Jokowi Dorong Modernisasi Sistem Pajak untuk Cegah Penggelapan

Laily Rachev (Biro Pers Setpres)
Presiden Joko Widodo saat mengunjungi kantor pusat Ditjen Pajak, Jakarta, September 2016.
20/6/2017, 20.43 WIB

Presiden Joko Widodo (Jokowi) memerintahkan Kementerian Keuangan serta Direktorat Jenderal Pajak untuk membangun sistem informasi perpajakan yang lebih modern dan komprehensif. Sistem tersebut diharapkan mampu mencegah praktik penghindaran dan penggelapan pajak yang masih kerap terjadi.

Modernisasi sistem pajak juga bermanfaat untuk meningkatkan rasio pajak serta mendorong kepatuhan masyarakat membayar pajak secara sukarela. Apalagi, salah satu poin penting reformasi perpajakan yang sudah dicanangkan pemerintah adalah modernisasi sistem pajak.

(Baca: Sri Mulyani: Lapor Saldo Rp 1 Miliar Tak Otomatis Jadi Objek Pajak)

Jokowi melihat, berakhirnya masa pengampunan pajak (tax amnesty) dapat dimanfaatkan untuk memperbaiki basis data pajak. “Saya minta momentum ini dimanfaatkan sebaik-baiknya untuk membangun sistem informasi perpajakan yang terintegratif,” katanya saat membuka rapat terbatas mengenai modernisasi sistem pajak di Kantor Presiden, Jakarta, Selasa (20/6).

Namun, Presiden mengingatkan agar Kemenkeu dan Direktorat Jenderal Pajak dapat membangun sistem pajak yang lebih handal, terintegrasi, dan lebih sederhana. "Tidak terlalu rumit atau bahkan berbelit-belit." (Baca: Pajak Bisa Intip Rekening WNI di Tiongkok, Menyusul Swiss dan Makau)

Di sisi lain, Jokowi juga menyatakan, perbaikan sistem data pajak sangat mendesak lantaran 139 negara termasuk Indonesia telah berkomitmen dalam pertukaran informasi keuangan secara otomatis (Automatic Exchange of Information/AEoI) terkait perpajakan.

Sebagai tindak lanjutnya, sebanyak 90 negara telah menandatangani perjanjian Multilateral Competent Authority Agreement. Indonesia juga telah merespons melalui penerbitan Peraturan Pemerintah Pengganti Undang-Undang (Perppu) Nomor 1 Tahun 2017 tentang Akses Informasi untuk Kepentingan Perpajakan.

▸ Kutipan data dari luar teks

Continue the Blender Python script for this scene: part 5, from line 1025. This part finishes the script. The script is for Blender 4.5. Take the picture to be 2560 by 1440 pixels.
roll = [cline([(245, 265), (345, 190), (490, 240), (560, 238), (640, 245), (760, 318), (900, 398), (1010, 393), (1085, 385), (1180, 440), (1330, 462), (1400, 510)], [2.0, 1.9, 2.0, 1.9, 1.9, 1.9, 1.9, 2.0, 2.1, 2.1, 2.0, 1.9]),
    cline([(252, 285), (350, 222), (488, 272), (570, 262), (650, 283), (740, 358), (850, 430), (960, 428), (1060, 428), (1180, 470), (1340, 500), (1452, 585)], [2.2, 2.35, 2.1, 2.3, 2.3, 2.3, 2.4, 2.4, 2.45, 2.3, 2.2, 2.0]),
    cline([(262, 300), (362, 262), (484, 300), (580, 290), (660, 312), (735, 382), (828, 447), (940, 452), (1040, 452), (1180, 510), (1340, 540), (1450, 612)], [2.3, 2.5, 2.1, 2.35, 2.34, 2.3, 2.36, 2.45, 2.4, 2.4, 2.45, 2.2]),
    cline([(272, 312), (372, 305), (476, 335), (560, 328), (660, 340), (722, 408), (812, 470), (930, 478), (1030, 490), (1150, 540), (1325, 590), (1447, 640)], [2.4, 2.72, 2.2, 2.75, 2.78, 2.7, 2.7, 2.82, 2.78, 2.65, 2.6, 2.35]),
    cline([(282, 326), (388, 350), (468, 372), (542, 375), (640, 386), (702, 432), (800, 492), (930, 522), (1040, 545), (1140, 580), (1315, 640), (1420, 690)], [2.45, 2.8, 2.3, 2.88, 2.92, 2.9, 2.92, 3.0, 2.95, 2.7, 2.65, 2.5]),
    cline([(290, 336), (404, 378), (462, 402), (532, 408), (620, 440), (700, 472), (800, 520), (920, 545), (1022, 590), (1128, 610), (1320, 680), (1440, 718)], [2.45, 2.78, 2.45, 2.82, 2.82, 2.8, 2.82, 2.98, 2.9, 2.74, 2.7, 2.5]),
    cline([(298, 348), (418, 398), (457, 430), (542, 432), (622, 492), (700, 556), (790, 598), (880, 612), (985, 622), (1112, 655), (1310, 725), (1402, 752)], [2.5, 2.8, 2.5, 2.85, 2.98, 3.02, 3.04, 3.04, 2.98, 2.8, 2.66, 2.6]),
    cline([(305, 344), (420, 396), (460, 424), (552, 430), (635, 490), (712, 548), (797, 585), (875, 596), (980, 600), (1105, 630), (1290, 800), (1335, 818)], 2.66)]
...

“Oleh sebab itu Ditjen Pajak perlu menyiapkan sistem pengolahan data dan informasi yang akurat,” kata Jokowi. (Baca: Buka Data Rekening WNI, Pemerintah Jajaki Kerja Sama dengan Uni Eropa)

Sebelumnya, Menteri Keuangan Sri Mulyani Indrawati menekankan, kebijakan pemerintah yang mewajibkan lembaga keuangan menyetorkan data nasabah kepada Ditjen Pajak bukan bertujuan untuk menjadikan tabungan nasabah sebagai objek pajak tambahan. Kebijakan itu untuk melengkapi basis data perpajakan.

“Ini bukan berarti kalau mereka saldo dilaporkan otomatis adalah objek pajak. Karena kami kumpulkan data ini dalam rangka untuk perbaiki data basis pajak kami," kata Sri Mulyani beberapa hari lalu.